Oops! Inzy did it again
Inzamam-ul-Haq is a marked man!
Word has it that when Allah was distributing running-between-the-wicket skills, Inzy was eating Mutton Biryani in Lahore's Gawalmandi.
Apparently his recent dismissal against England in third test match at Headingley only adds more support to the above claim.
Inzy was dismissed hit wicket trying to sweep Monty Panesar from Headingley to Lords, 120 miiles away. The events following the dismissal were as sensational as the dismissal itself.
As said ealier, Inzy generated enough momentum in his sweep for the ball to travel 120 miles away to Lords on a windless day. There was only one hitch. He failed to connect.
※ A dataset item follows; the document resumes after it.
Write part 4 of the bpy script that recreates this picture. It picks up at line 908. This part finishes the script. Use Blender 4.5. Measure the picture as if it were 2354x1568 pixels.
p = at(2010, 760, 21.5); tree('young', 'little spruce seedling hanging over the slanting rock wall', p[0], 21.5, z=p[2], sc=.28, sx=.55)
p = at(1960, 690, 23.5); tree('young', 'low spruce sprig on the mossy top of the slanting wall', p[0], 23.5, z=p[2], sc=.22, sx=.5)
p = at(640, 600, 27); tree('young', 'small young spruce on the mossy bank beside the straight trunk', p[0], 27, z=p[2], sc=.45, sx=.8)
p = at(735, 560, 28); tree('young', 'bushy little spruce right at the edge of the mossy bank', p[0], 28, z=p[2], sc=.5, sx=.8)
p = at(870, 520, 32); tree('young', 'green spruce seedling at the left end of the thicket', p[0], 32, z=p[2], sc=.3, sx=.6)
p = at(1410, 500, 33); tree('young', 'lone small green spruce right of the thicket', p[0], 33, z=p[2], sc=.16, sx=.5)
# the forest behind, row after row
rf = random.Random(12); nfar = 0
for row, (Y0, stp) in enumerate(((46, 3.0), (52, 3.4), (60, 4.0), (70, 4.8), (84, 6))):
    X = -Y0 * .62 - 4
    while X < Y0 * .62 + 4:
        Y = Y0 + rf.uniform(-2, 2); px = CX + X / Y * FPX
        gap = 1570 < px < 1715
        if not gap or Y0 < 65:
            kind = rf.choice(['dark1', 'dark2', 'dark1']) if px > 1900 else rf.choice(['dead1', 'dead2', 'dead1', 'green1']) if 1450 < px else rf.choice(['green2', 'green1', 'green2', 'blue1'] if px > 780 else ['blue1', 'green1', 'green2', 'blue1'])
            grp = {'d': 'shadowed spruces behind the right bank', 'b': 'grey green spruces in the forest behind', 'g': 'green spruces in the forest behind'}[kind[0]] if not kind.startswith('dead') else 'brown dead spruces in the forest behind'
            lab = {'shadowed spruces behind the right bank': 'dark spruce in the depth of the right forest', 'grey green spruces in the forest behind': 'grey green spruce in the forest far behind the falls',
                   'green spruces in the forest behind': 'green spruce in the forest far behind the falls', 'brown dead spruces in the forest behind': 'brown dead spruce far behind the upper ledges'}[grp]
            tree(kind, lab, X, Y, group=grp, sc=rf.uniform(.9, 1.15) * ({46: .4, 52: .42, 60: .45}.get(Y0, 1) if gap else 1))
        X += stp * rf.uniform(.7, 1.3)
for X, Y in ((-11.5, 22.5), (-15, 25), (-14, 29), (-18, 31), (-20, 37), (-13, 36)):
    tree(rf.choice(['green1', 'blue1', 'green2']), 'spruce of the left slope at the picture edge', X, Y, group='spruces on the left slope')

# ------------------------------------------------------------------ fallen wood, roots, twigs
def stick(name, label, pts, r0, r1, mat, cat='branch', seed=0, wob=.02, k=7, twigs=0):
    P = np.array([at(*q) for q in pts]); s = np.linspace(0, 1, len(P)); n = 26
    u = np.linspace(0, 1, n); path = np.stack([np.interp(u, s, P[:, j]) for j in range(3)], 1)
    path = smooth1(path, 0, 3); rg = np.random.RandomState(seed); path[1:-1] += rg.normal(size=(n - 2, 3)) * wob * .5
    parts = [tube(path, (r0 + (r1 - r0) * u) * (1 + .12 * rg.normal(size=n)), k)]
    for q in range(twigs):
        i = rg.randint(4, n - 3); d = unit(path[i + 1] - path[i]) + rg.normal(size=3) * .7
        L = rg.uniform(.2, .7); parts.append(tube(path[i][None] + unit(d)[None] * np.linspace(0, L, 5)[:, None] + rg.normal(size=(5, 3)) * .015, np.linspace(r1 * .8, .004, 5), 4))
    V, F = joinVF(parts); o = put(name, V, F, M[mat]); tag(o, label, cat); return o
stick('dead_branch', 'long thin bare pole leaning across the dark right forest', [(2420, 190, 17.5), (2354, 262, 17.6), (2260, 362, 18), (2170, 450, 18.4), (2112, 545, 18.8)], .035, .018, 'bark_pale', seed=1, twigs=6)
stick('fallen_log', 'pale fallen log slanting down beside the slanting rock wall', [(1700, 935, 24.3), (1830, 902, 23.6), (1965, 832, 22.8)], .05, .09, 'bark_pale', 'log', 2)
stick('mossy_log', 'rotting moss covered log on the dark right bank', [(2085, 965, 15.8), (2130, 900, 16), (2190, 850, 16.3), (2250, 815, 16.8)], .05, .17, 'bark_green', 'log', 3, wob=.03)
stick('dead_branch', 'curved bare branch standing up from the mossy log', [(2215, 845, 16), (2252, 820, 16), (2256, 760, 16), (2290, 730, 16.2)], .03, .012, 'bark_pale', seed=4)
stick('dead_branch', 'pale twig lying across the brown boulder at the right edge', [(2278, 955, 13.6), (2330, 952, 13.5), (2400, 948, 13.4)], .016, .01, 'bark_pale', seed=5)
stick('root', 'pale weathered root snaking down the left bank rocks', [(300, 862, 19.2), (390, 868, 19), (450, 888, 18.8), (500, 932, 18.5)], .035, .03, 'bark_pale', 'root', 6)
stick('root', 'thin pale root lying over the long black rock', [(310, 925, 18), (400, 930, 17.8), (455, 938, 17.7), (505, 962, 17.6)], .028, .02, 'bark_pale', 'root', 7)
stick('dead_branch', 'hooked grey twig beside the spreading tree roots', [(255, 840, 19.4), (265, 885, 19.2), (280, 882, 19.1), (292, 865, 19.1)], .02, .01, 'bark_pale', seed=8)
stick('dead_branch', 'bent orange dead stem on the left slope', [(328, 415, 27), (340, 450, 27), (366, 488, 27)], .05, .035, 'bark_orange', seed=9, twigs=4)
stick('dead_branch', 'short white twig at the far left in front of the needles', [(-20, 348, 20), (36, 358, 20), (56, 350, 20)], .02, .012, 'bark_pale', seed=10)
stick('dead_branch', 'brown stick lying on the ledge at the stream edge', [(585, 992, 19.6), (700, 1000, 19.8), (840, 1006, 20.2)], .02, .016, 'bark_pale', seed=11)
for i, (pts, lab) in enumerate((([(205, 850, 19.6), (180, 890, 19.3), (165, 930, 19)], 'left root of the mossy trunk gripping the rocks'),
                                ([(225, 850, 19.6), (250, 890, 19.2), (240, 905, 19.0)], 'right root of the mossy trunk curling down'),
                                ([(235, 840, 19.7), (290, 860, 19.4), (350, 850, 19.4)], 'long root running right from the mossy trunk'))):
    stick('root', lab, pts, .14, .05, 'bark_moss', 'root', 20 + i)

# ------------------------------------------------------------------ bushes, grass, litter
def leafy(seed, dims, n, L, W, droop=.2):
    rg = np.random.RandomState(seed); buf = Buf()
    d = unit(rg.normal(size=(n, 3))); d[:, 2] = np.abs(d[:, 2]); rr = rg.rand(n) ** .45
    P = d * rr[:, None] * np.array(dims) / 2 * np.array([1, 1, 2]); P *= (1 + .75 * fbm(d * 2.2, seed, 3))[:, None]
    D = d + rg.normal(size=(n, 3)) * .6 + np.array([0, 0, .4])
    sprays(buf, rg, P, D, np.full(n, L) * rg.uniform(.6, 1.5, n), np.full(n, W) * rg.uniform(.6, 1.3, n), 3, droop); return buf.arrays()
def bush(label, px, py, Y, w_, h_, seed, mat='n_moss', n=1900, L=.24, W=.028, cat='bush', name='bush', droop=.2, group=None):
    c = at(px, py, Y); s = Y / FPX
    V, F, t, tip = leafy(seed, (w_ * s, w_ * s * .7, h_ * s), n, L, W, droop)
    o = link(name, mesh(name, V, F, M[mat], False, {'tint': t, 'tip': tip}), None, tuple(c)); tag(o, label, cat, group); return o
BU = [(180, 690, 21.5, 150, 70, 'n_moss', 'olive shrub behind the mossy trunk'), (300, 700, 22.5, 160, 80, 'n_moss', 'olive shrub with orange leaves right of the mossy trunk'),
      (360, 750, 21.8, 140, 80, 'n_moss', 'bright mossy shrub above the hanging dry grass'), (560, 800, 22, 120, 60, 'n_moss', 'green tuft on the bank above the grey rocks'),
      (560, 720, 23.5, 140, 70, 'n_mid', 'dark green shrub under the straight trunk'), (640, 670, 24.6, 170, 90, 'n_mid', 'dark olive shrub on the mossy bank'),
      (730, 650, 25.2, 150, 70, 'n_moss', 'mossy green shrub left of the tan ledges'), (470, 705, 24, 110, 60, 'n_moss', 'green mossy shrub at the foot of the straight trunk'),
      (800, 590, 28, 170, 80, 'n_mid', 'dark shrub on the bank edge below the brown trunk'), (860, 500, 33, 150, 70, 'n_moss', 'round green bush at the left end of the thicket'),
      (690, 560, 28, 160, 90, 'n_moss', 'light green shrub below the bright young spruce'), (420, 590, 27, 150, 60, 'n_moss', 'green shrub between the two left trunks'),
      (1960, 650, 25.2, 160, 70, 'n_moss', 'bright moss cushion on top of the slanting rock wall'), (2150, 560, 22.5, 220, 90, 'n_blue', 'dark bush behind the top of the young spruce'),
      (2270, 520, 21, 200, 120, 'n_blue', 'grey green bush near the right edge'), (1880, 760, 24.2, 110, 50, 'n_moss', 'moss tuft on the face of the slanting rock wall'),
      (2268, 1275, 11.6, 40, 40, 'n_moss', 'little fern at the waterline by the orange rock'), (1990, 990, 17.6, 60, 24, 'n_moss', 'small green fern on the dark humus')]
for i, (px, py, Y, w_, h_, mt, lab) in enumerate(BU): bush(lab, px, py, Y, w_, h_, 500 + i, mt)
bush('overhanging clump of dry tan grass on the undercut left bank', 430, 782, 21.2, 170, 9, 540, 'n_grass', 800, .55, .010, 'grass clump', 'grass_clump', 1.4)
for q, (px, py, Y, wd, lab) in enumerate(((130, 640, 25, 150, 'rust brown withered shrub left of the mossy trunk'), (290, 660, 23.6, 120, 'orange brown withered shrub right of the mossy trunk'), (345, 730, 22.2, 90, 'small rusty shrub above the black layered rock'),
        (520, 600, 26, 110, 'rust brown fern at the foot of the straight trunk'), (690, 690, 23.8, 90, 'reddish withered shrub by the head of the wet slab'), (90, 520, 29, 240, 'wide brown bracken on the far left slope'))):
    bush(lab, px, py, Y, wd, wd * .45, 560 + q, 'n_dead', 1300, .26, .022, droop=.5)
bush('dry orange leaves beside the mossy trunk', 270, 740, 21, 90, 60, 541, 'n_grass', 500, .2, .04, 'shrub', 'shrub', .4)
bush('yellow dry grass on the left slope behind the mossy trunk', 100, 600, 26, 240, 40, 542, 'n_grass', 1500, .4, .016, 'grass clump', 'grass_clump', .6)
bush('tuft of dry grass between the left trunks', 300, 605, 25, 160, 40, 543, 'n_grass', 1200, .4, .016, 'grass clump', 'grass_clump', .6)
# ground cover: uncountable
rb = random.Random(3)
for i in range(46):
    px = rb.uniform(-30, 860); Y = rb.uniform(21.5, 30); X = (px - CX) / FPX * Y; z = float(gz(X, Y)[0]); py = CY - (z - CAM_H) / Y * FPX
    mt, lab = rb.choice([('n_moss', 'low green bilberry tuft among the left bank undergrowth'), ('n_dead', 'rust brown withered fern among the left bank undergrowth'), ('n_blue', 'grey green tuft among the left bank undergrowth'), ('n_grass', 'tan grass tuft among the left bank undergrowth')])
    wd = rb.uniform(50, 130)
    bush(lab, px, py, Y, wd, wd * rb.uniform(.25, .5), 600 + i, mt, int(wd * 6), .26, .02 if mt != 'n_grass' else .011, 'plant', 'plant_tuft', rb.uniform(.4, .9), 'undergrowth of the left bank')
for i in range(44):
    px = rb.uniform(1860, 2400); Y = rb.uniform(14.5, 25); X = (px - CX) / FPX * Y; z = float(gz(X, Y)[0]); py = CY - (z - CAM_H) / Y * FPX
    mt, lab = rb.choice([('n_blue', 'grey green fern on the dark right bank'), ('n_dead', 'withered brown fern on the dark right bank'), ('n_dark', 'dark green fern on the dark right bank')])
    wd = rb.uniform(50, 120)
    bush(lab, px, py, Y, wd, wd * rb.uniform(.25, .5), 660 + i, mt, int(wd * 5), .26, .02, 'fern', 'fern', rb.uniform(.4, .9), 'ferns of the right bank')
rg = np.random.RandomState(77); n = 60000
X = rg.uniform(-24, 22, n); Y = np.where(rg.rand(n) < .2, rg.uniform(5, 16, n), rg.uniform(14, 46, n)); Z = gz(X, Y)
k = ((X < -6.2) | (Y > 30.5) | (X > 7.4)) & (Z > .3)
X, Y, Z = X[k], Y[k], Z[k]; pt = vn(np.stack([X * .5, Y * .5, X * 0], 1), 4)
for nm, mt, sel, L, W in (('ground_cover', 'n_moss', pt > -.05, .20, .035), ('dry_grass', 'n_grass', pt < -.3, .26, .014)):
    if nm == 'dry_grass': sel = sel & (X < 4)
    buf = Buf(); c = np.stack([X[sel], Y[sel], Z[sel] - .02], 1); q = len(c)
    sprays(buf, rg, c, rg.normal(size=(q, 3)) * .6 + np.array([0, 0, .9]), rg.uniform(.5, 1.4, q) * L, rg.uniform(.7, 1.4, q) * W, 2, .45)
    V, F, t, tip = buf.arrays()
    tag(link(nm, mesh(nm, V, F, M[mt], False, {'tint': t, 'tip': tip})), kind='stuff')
So instead, the tremendous torque generated resulted in to an unstable centripetal force that caused Inzy to do a sort of semi-backward-sommersault-semi-frog-leap that ended directly on the stumps.
Geraint Jones' first reaction was to ask Inzy if he was hurt; but when he saw that the stumps had been displaced his reaction wias something like "Hey mate! Are you ..Holy cow! The bull killed itself..ha ha ha (manic laughter)"
There was a minor commotion during the evening cocktails after someone spotted a dog with his tail between his legs looking for a place to hide in England’s dressing room. It was later clarified that it was just a scared Geraint Jones, after Inzy reportedly walked up to him and said ‘Next time, I am not going to fall on the wickets but you!’
Inzy is also considering writing to the ICC to include his hit wicket under his own wickets tally. His logic is that no one was responsible for his dismissal but him and the bowler should not be a given free wickets when it was an out and out the batsman's ffort.